Task directions: Retype each entry below, keeping every character the same.

##### Source records #####

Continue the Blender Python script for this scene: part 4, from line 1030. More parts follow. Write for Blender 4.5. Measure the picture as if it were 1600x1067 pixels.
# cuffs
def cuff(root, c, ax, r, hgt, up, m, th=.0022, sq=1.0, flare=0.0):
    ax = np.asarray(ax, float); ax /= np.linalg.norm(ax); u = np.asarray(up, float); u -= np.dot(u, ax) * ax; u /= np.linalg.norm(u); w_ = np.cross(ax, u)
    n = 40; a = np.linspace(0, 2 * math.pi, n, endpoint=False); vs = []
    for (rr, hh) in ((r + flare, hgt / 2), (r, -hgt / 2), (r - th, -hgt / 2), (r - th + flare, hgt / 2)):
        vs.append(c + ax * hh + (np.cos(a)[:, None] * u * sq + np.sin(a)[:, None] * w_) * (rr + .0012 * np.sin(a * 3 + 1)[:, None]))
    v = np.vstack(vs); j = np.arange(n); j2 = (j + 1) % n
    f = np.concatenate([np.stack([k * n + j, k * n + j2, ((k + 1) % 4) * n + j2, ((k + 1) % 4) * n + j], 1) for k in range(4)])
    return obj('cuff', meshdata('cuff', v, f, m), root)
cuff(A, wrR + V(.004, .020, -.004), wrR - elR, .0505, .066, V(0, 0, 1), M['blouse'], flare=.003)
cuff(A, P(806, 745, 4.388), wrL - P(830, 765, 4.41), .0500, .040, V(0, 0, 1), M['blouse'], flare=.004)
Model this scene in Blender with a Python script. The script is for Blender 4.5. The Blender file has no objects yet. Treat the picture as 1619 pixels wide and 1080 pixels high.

#####

Response below:
Continue the Blender Python script for this scene: part 4, from line 1030. More parts follow. Write for Blender 4.5. Measure the picture as if it were 1600x1067 pixels.
# cuffs
def cuff(root, c, ax, r, hgt, up, m, th=.0022, sq=1.0, flare=0.0):
    ax = np.asarray(ax, float); ax /= np.linalg.norm(ax); u = np.asarray(up, float); u -= np.dot(u, ax) * ax; u /= np.linalg.norm(u); w_ = np.cross(ax, u)
    n = 40; a = np.linspace(0, 2 * math.pi, n, endpoint=False); vs = []
    for (rr, hh) in ((r + flare, hgt / 2), (r, -hgt / 2), (r - th, -hgt / 2), (r - th + flare, hgt / 2)):
        vs.append(c + ax * hh + (np.cos(a)[:, None] * u * sq + np.sin(a)[:, None] * w_) * (rr + .0012 * np.sin(a * 3 + 1)[:, None]))
    v = np.vstack(vs); j = np.arange(n); j2 = (j + 1) % n
    f = np.concatenate([np.stack([k * n + j, k * n + j2, ((k + 1) % 4) * n + j2, ((k + 1) % 4) * n + j], 1) for k in range(4)])
    return obj('cuff', meshdata('cuff', v, f, m), root)
cuff(A, wrR + V(.004, .020, -.004), wrR - elR, .0505, .066, V(0, 0, 1), M['blouse'], flare=.003)
cuff(A, P(806, 745, 4.388), wrL - P(830, 765, 4.41), .0500, .040, V(0, 0, 1), M['blouse'], flare=.004)
Model this scene in Blender with a Python script. The script is for Blender 4.5. The Blender file has no objects yet. Treat the picture as 1619 pixels wide and 1080 pixels high.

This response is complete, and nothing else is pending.